▶ **SET PROBLEM**:
From the first line of the data below, repeat each line exactly until you reach the line with "wm)); tag(w, kind='structure')"; include that line too.

▶ **DATA**:
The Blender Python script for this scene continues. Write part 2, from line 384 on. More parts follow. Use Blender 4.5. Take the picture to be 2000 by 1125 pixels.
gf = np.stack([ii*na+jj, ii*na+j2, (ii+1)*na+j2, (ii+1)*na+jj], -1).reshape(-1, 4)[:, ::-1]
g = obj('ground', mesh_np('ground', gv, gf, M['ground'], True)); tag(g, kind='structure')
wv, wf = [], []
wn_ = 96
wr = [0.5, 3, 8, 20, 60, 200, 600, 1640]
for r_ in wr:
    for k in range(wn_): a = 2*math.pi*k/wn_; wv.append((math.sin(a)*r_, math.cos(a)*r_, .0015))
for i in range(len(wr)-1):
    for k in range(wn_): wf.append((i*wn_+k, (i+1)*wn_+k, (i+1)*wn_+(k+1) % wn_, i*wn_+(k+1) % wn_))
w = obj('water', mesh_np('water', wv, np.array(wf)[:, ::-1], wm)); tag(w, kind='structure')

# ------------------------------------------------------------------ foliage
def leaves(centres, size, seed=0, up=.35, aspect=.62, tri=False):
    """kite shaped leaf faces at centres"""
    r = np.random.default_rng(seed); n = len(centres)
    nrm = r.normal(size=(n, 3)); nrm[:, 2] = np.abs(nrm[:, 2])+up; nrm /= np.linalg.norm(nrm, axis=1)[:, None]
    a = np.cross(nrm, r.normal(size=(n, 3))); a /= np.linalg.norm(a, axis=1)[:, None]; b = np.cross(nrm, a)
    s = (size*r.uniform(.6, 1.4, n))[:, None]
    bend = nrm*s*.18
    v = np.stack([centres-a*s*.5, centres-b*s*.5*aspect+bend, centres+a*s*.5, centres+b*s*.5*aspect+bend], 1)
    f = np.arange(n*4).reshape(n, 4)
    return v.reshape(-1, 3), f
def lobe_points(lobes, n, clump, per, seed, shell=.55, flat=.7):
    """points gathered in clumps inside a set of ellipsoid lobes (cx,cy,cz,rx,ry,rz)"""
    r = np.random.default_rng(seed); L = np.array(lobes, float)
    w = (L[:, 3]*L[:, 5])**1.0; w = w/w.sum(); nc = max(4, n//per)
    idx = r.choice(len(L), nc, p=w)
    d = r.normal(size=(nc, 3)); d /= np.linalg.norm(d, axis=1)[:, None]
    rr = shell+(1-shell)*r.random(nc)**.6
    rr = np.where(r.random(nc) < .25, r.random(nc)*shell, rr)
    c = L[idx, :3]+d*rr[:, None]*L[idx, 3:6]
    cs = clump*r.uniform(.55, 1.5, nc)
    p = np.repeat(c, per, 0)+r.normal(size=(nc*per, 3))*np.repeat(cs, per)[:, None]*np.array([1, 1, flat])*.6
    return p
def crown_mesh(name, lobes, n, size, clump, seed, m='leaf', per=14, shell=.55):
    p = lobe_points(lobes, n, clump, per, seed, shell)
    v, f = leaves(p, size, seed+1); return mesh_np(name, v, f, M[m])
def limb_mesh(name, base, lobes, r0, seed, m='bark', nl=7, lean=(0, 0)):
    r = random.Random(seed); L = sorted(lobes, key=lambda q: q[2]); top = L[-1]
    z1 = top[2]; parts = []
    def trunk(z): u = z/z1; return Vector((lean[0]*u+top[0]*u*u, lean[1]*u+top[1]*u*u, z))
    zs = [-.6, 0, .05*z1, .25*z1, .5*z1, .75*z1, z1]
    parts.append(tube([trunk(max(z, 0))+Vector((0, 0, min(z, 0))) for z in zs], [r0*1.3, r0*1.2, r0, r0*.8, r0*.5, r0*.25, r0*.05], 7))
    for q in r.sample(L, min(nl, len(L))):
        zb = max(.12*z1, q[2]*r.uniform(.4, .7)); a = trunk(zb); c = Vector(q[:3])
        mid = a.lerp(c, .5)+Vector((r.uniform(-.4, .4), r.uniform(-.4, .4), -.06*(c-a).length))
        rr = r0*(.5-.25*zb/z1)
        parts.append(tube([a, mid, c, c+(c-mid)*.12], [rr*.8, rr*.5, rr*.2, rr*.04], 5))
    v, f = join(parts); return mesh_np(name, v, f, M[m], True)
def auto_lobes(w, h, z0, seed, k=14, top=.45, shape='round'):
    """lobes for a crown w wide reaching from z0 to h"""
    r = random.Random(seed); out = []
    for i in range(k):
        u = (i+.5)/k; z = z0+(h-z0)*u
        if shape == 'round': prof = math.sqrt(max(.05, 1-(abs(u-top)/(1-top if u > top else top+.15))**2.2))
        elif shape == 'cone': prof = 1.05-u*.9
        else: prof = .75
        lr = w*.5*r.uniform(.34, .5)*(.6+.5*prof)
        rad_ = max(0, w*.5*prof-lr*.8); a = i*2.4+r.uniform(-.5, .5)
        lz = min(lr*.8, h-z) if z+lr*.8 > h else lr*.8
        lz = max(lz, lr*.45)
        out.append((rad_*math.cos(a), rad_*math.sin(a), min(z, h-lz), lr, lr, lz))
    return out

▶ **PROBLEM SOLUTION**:
The Blender Python script for this scene continues. Write part 2, from line 384 on. More parts follow. Use Blender 4.5. Take the picture to be 2000 by 1125 pixels.
gf = np.stack([ii*na+jj, ii*na+j2, (ii+1)*na+j2, (ii+1)*na+jj], -1).reshape(-1, 4)[:, ::-1]
g = obj('ground', mesh_np('ground', gv, gf, M['ground'], True)); tag(g, kind='structure')
wv, wf = [], []
wn_ = 96
wr = [0.5, 3, 8, 20, 60, 200, 600, 1640]
for r_ in wr:
    for k in range(wn_): a = 2*math.pi*k/wn_; wv.append((math.sin(a)*r_, math.cos(a)*r_, .0015))
for i in range(len(wr)-1):
    for k in range(wn_): wf.append((i*wn_+k, (i+1)*wn_+k, (i+1)*wn_+(k+1) % wn_, i*wn_+(k+1) % wn_))
w = obj('water', mesh_np('water', wv, np.array(wf)[:, ::-1], wm)); tag(w, kind='structure')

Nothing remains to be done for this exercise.